To be done>
Show all lines from the data that include the word "Color".

Dataset content>
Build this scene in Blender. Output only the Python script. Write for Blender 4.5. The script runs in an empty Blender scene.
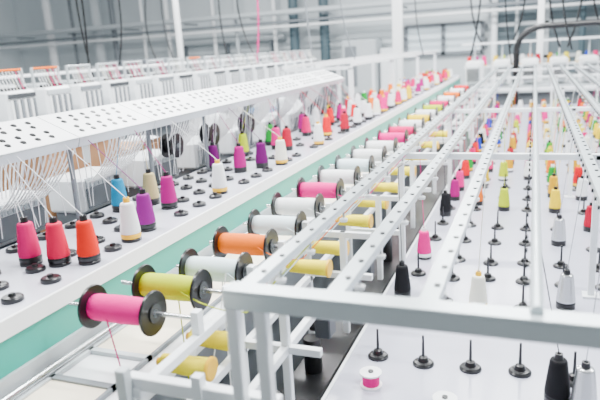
import bpy, math, random
from mathutils import Vector, Matrix
random.seed(7)
H=2.2
# ------------------------------------------------------------ materials
MATS={}
def mat(name,col,rough=.5,metal=0.,var=.06,scale=12.,bump=0.,kind=None,trans=0.,emit=0.):
    if name in MATS: return MATS[name]
    m=bpy.data.materials.new(name); m.use_nodes=True
    nt=m.node_tree; N=nt.nodes; Lk=nt.links
    b=N['Principled BSDF']
    b.inputs['Roughness'].default_value=rough
    b.inputs['Metallic'].default_value=metal
    tc=N.new('ShaderNodeTexCoord')
    if kind=='thread':
        t=N.new('ShaderNodeTexWave'); t.wave_type='BANDS'; t.bands_direction='Z'
        t.inputs['Scale'].default_value=90; t.inputs['Distortion'].default_value=2.0; t.inputs['Detail'].default_value=1
        Lk.new(tc.outputs['Object'],t.inputs['Vector']); var=.15; bump=.3
        fac=t.outputs['Fac'] if 'Fac' in t.outputs else t.outputs[1]
        b.inputs['Specular IOR Level'].default_value=.15
    else:
        t=N.new('ShaderNodeTexNoise'); t.inputs['Scale'].default_value=scale; t.inputs['Detail'].default_value=4
        Lk.new(tc.outputs['Object'],t.inputs['Vector']); fac=t.outputs['Fac']
    r=N.new('ShaderNodeMix'); r.data_type='RGBA'
    c1=[max(0,c*(1-var)) for c in col]+[1]; c2=[min(1,c*(1+var)) for c in col]+[1]
    r.inputs[6].default_value=c1; r.inputs[7].default_value=c2
    Lk.new(fac,r.inputs[0]); Lk.new(r.outputs[2],b.inputs['Base Color'])
    if bump:
        bp=N.new('ShaderNodeBump'); bp.inputs['Strength'].default_value=bump; bp.inputs['Distance'].default_value=.002
        Lk.new(fac,bp.inputs['Height']); Lk.new(bp.outputs['Normal'],b.inputs['Normal'])
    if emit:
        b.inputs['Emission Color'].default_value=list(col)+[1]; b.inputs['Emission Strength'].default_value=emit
    MATS[name]=m; return m
WHITE=mat('white_enamel',(.86,.89,.91),.30)
WHITE2=mat('white_plastic',(.93,.94,.95),.40)
ALU=mat('brushed_aluminium',(.55,.60,.62),.30,.35)
BARM=mat('satin_rail',(.62,.69,.71),.25,.35)
TEAL=mat('teal_enamel',(.004,.36,.28),.35,var=.03)
TABL=mat('table_grey',(.54,.55,.63),.20,var=.03)
TABR=mat('table_lavender',(.47,.48,.57),.20,var=.04)
BLACK=mat('black_plastic',(.006,.006,.007),.30)
DGREY=mat('dark_grey',(.04,.045,.05),.5)
MGREY=mat('mid_grey',(.18,.20,.22),.5)
LGREY=mat('light_grey',(.50,.54,.56),.5)
STEEL=mat('steel',(.55,.56,.57),.25,.9)
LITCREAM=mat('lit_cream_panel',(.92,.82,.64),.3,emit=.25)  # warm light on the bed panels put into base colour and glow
CARD=mat('cardboard',(.36,.18,.08),.8)
YPL=mat('yellow_plastic',(.90,.50,.0),.4)
FLOORM=mat('floor_paint',(.24,.25,.26),.35,scale=3)
WALLM=mat('wall_paint',(.62,.67,.69),.8,scale=1.5)
PANEL=mat('wall_panel',(.12,.16,.18),.6,scale=2)
DUCT=mat('duct_teal_grey',(.06,.10,.12),.5)
def th(n,c): return mat('thread_'+n,c,.65,kind='thread')
T={'pink':th('pink',(.72,.0,.14)),'rose':th('rose',(.70,.0,.06)),'hot':th('hot_pink',(.82,.0,.24)),'red':th('red',(.72,.0,.012)),'ored':th('orange_red',(.78,.016,.004)),
'white':th('white',(.85,.86,.87)),'cream':th('cream',(.90,.88,.74)),'purple':th('purple',(.13,.002,.11)),'mag':th('magenta',(.38,.0,.17)),
'violet':th('violet',(.22,.008,.19)),'cyan':th('cyan',(.0,.25,.45)),'blue':th('blue',(.01,.04,.42)),'green':th('green',(.0,.30,.03)),
'lime':th('lime',(.48,.58,.0)),'yellow':th('yellow',(.92,.62,.0)),'pyel':th('pale_yellow',(.92,.72,.02)),'orange':th('orange',(.88,.16,.0)),
'crim':th('crimson',(.46,.0,.03)),'black':th('black',(.010,.010,.012)),'silver':mat('thread_silver',(.68,.69,.70),.22,.85,kind='thread'),
'beige':th('beige',(.50,.42,.20)),'wblue':th('white_blue',(.70,.84,.90)),'gold':th('gold',(.65,.34,.0))}
# ------------------------------------------------------------ mesh builder
class B:
    def __init__(s): s.v=[];s.f=[];s.m=[];s.sm=[];s.mats=[]
    def mi(s,m):
        if m not in s.mats: s.mats.append(m)
        return s.mats.index(m)
    def quad(s,pts,m):
        b=len(s.v); s.v+=[tuple(p) for p in pts]; s.f.append(tuple(range(b,b+len(pts)))); s.m.append(s.mi(m)); s.sm.append(False)
    def box(s,x0,x1,y0,y1,z0,z1,m,M=None,bev=0.):
        i=s.mi(m)
        if bev>0:
            c=bev; vs=[]; idx={}
            X=(x0,x1);Y=(y0,y1);Z=(z0,z1)
            def sg(k): return 1 if k==0 else -1
            b=len(s.v)
            for a in (0,1):
                for e in (0,1):
                    for g in (0,1):
                        dx,dy,dz=sg(a)*c,sg(e)*c,sg(g)*c
                        for k,p in enumerate(((X[a],Y[e]+dy,Z[g]+dz),(X[a]+dx,Y[e],Z[g]+dz),(X[a]+dx,Y[e]+dy,Z[g]))):
                            idx[(a,e,g,k)]=len(vs)+b; vs.append(p)
            fs=[]
            for a in (0,1): fs.append([idx[(a,0,0,0)],idx[(a,1,0,0)],idx[(a,1,1,0)],idx[(a,0,1,0)]][::(1 if a else -1)])
            for e in (0,1): fs.append([idx[(0,e,0,1)],idx[(0,e,1,1)],idx[(1,e,1,1)],idx[(1,e,0,1)]][::(1 if e else -1)])
            for g in (0,1): fs.append([idx[(0,0,g,2)],idx[(1,0,g,2)],idx[(1,1,g,2)],idx[(0,1,g,2)]][::(1 if g else -1)])
            for e in (0,1):
                for g in (0,1): fs.append([idx[(0,e,g,1)],idx[(1,e,g,1)],idx[(1,e,g,2)],idx[(0,e,g,2)]])
            for a in (0,1):
                for g in (0,1): fs.append([idx[(a,0,g,0)],idx[(a,1,g,0)],idx[(a,1,g,2)],idx[(a,0,g,2)]])
            for a in (0,1):
                for e in (0,1): fs.append([idx[(a,e,0,0)],idx[(a,e,1,0)],idx[(a,e,1,1)],idx[(a,e,0,1)]])
            for a in (0,1):
                for e in (0,1):
                    for g in (0,1): fs.append([idx[(a,e,g,k)] for k in range(3)])
            if M: vs=[tuple(M@Vector(p)) for p in vs]
            s.v+=vs
            for q in fs: s.f.append(tuple(q)); s.m.append(i); s.sm.append(False)
            return
        b=len(s.v)
        vs=[(x0,y0,z0),(x1,y0,z0),(x1,y1,z0),(x0,y1,z0),(x0,y0,z1),(x1,y0,z1),(x1,y1,z1),(x0,y1,z1)]
        if M: vs=[tuple(M@Vector(p)) for p in vs]
        s.v+=vs
        for q in ((0,3,2,1),(4,5,6,7),(0,1,5,4),(1,2,6,5),(2,3,7,6),(3,0,4,7)):
            s.f.append(tuple(b+k for k in q)); s.m.append(i); s.sm.append(False)
    def lathe(s,prof,o=(0,0,0),ax=(0,0,1),n=16):
        q=Vector(ax).normalized().to_track_quat('Z','Y').to_matrix(); o=Vector(o)
        for k in range(len(prof)-1):
            r0,z0,m=prof[k]; r1,z1=prof[k+1][:2]
            if m is None: continue
            b=len(s.v); i=s.mi(m)
            for j in range(n):
                a=2*math.pi*j/n; c,d=math.cos(a),math.sin(a)
                s.v.append(tuple(o+q@Vector((r0*c,r0*d,z0)))); s.v.append(tuple(o+q@Vector((r1*c,r1*d,z1))))
            for j in range(n):
                a=b+2*j; e=b+2*((j+1)%n)
                s.f.append((a,e,e+1,a+1)); s.m.append(i); s.sm.append(True)
    def cyl(s,p0,p1,r,m,n=10,cap=True):
        p0=Vector(p0);p1=Vector(p1);L=(p1-p0).length
        pr=[(0,0,m),(r,0,m),(r,L,m),(0,L,m)] if cap else [(r,0,m),(r,L,m)]
        s.lathe(pr,p0,p1-p0,n)
    def tube(s,pts,r,m,n=6):
        pts=[Vector(p) for p in pts]; b=len(s.v); i=s.mi(m)
        for k,p in enumerate(pts):
            t=(pts[min(k+1,len(pts)-1)]-pts[max(k-1,0)]).normalized()
            u=t.cross(Vector((.31,.87,.2))).normalized(); w=t.cross(u)
            for j in range(n):
                a=2*math.pi*j/n; s.v.append(tuple(p+u*math.cos(a)*r+w*math.sin(a)*r))
        for k in range(len(pts)-1):
            for j in range(n):
                a=b+k*n+j; c=b+k*n+(j+1)%n
                s.f.append((a,c,c+n,a+n)); s.m.append(i); s.sm.append(True)
    def mesh(s,name):
        me=bpy.data.meshes.new(name); me.from_pydata(s.v,[],s.f)
        for m in s.mats: me.materials.append(m)
        me.polygons.foreach_set('material_index',s.m); me.polygons.foreach_set('use_smooth',s.sm)
        me.update(); return me
    def build(s,name,loc=(0,0,0),parent=None):
        return put(s.mesh(name),name,loc,parent)
def put(me,name,loc=(0,0,0),parent=None,rot=None,sc=None):
    o=bpy.data.objects.new(name,me); bpy.context.scene.collection.objects.link(o); o.location=loc
    if parent: o.parent=parent
    if rot: o.rotation_euler=rot
    if sc: o.scale=sc
    return o
def bez(p0,p1,p2,p3,n=12):
    P=[Vector(p) for p in (p0,p1,p2,p3)]
    return [P[0]*(1-t)**3+P[1]*3*t*(1-t)**2+P[2]*3*t*t*(1-t)+P[3]*t**3 for t in [i/n for i in range(n+1)]]
# ------------------------------------------------------------ small parts
CM={}
def cone_mesh(c,base='y'):
    k=(c,base)
    if k in CM: return CM[k]
    b=B(); t=T[c]; bm={'y':YPL,'w':WHITE2,'k':BLACK}[base]
    b.lathe([(0,0,BLACK),(.034,0,BLACK),(.034,.008,BLACK),(.030,.012,BLACK),(.012,.013,None)],n=20)
    b.lathe([(.034,.012,bm),(.035,.022,bm),(.033,.026,bm),(.0335,.028,t),(.0345,.034,t),(.030,.075,t),(.0235,.128,t),(.021,.133,t),(.012,.135,bm),(.0105,.151,bm),(.006,.151,BLACK),(.006,.146,BLACK),(0,.146,BLACK)],n=20)
    CM[k]=b.mesh('thread_cone_'+c); return CM[k]
def reel_mesh(c,base='k',L=.19,rt=.034,rf=.057):
    k=('reel',c,L)
    if k in CM: return CM[k]
    b=B(); t=T[c]; w=.008
    for z0 in (0,L-w):
        b.lathe([(.011,z0,BLACK),(rf-.002,z0,BLACK),(rf,z0+.002,BLACK),(rf,z0+w-.002,BLACK),(rf-.002,z0+w,BLACK),(.011,z0+w,BLACK)],n=28)
        s=-1 if z0==0 else 1; e=z0 if z0==0 else z0+w
        b.lathe([(.024,e,BLACK),(.024,e+s*.004,DGREY),(.010,e+s*.004,LGREY),(.010,e-s*.01,LGREY)],n=20)
    b.lathe([(rt-.002,w,t),(rt,w+.01,t),(rt+.002,L*.5,t),(rt,L-w-.01,t),(rt-.002,L-w,t)],n=28)
    CM[k]=b.mesh('thread_reel_'+c); return CM[k]
def peg(b,x,y,z,pin=.10,r=.034):
    b.lathe([(r,0,BLACK),(r,.006,BLACK),(r-.005,.011,BLACK),(.018,.013,BLACK),(.014,.026,BLACK),(.005,.030,BLACK),(.0035,pin,BLACK),(0,pin,BLACK)],(x,y,z),n=14)
def pad(b,x,y,z,r=.029):
    b.lathe([(r,0,BLACK),(r,.010,BLACK),(r-.004,.014,BLACK),(.010,.015,BLACK),(.008,.022,BLACK),(0,.023,BLACK)],(x,y,z),n=16)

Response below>
    Lk.new(fac,r.inputs[0]); Lk.new(r.outputs[2],b.inputs['Base Color'])
        b.inputs['Emission Color'].default_value=list(col)+[1]; b.inputs['Emission Strength'].default_value=emit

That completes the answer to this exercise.